I find the length of yarn produced in the year amounts to about 1037km, making a thread which would encircle the world 25,000 times. If it could be used for a telephone wire it would give us six lines to the sun and about 380 to the moon. The exports of linen in 1894 measured about 143m, which would make a girdle for the earth at the equator three m wide…or it would reach from end to end of the County of Down, 2km wide.

Through the dark days of sectarian riots and world war, Belfast maintained its linen produce. Linen, despite the misfortunes of depression and unemployment, was still the biggest employer in the city. During the 1920s, the York Street mill alone employed 5000 people and production throughout the industry was still growing. The second world war, however, meant that the supply from Russia was cut off, due to the invasion of the Soviet Union by Germany. Costs, therefore, rose until the end of 1945. After the war linen prices resumed their upward path until a combination of foreign competition and the onset of synthetic materials caused a quick and drastic collapse in the Belfast linen industry.

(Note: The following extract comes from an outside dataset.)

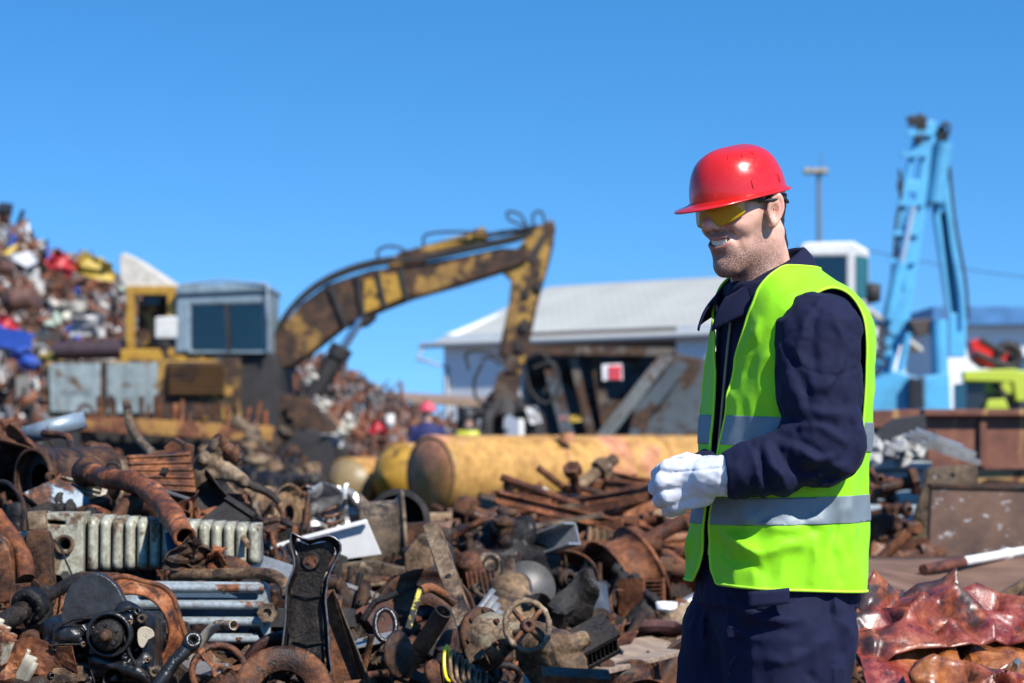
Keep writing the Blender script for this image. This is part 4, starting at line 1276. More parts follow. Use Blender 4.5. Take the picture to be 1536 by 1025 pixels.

Between 1951 and 1952, 50% of the workforce was laid off and despite restructuring and government support, the glory days of the linen industry were over. Today mill chimneys still punctuate Belfast’s skyline. Some have become apartment buildings and some cinemas, such as Yorkgate at York Street. Non-linen textiles were still an important part of the economy until the recession of the 1980s. The cultures and skills gleaned from the factories and mills are still apparent in the city’s language and social structure, but the days of Belfast clothing the world have gone.

Further reading:
Rise of the Linen Merchants in the Eighteenth Century (1941) by HC Lawlor; Belfast: Origin and Growth of an Industrial City (1967) edited by JC Beckett and RE Glasscock; Belfast: The Making of the City (1988) edited by JC Beckett; Dictionary of Ulster Biography (1993) by K Newmann; The growth of industry in Northern Ireland (1999) by DL Armstrong.